For all three games, the app — at the very least — speeds up play. This is especially true for Golem Arcana. Once players acclimate to the bluetooth pen interface, they can usually complete a game in roughly 45 minutes. Traditional tabletop wargames can take several hours, and players spend much of that time consulting the rulebook.
The most recent core rulebook for the popular Warhammer miniatures game, for example, spans 528 pages. If players forget a rule — such has how hills affect ranged attacks — they have to check the index, find the right page, read the section describing the rule and then decide how it applies to their situation.
“That’s 15-20 minutes of gameplay in any other game,” Mulvhill said. “We cut it down to 8-10 seconds.”

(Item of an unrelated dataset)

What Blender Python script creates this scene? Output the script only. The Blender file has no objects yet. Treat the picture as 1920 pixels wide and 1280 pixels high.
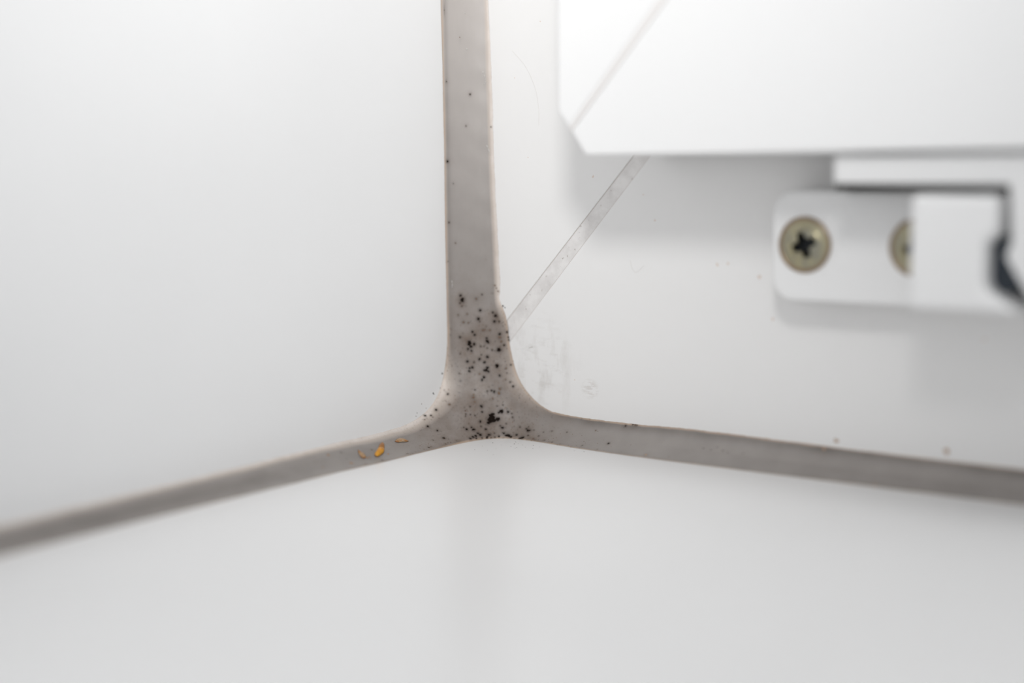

Harebrained Schemes, Mulvhill said, made it a priority to remove the rulebook as a roadblock. Players can open a Golem Arcana box and begin learning the game within minutes. The app’s built-in tutorial walks players through the basics. Once they understand those, they can build their own armies and start battling their way through the game’s digitally-enhanced campaign world.
Many tabletop games — particularly miniatures combat games — include a scenario flowchart that players can progress through based on each battle’s outcome. When the Gudanna Dominion player defeats Durani Empire player in Golem Arcana, though, the app automatically queues up the digital file for the next scenario. The app also uploads the results to Harebrained Schemes, who uses the aggregate outcomes to determine broad story events.
In casual games, Golem Arcana can take surprising turns. Players sometimes randomly encounter hidden characters that give them quests in the middle of a battle.
Mitch Gitelman, one of the company’s founders, said that this “evolution of gaming” has been possible because 80 percent of gamers now own some kind of smart device. Earlier developers who attempted to sell similar products found that the market wasn’t ready. And, as smart device saturation grows, this digital-meets-cardboard evolution will expand beyond Golemn Arcana, XCOM and Alchemists.
“We have all sorts of ideas,” Giteleman said.
As the sub-genre grows, it will almost certainly attract a handful of poorly conceived titles. New ideas always do. But the three app-enabled board games reaching consumers in 2014 show that this new genre has the potential to forever change tabletop games. For the better.